Ups and downs at the Hall

May 24, 2011 

As everyone who hits a certain age is well aware, passing a 50th birthday can bring with it certain physical indignities.

The county Hall of Administration, at 51, is no exception.

A recent spate of mishaps—including staffers getting stuck in elevators and a flood that doused three county supervisors’ offices—has brought some of the building’s maintenance challenges into sharp relief.

The county’s Internal Services Department, responding to a series of questions raised by supervisors at their May 17 meeting, explained that the water leak that flooded parts of the 2nd, 3rd and 4th District supervisorial offices on May 13 was caused by “routine maintenance work to replace heating and air conditioning water coils located above the 8th floor ceiling.” Maintenance routines are being reviewed to avoid a repeat performance.

As for those elevators, ISD responded to the supervisors’ publicly-aired gripes by rewiring the audible alarm system in the cars so that they now ring at the Hall’s 2nd floor sheriff’s station. Previously, the alarms could be heard only in the halls immediately outside the elevator.  (The elevator cars also have “in-cab” telephones to reach the county operator.)
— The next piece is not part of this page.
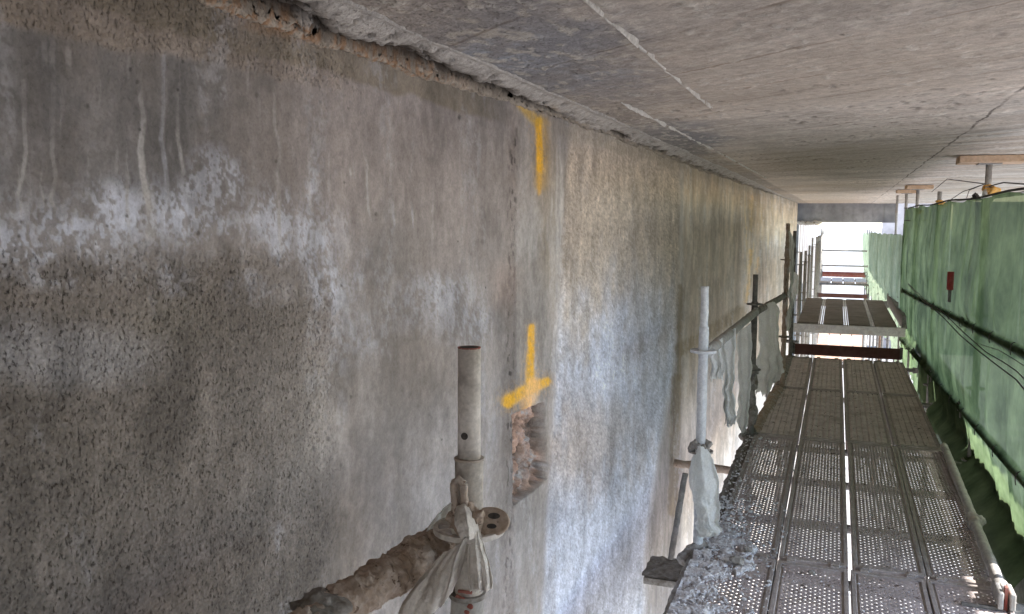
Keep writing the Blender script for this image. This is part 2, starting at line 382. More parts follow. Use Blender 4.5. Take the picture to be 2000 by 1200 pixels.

Routing the alarms to the sheriff’s station “should improve response time to entrapment incidents,” ISD director Tom Tindall said in a memo to supervisors this week. He also said the Hall’s 11 elevators, which include private elevators used by top county officials, are up to code and inspected regularly by the county, in addition to annual state inspections.

Some 2,700 county employees and several hundred visitors are in the Hall on any given workday. Since June 1, 2010, seven of them have reported getting stuck in the elevators, according to the county’s work order tracking system. And some of the unlucky seven have had VIP bosses.

“My staff member was stuck in there over an hour,” Supervisor Don Knabe said. Supervisor Michael D. Antonovich, who said his staff also had been stranded in the elevators in recent weeks, asked for a report on what it would cost to upgrade the elevator equipment at the Hall of Administration and the Stanley Mosk Courthouse.

“I know those of us who’ve served on jury duty…have a very difficult time getting to the court because you wait a lifetime for the elevator,” Antonovich said.

Estimates for replacing the elevator equipment will be submitted to supervisors by June 15, Tindall said.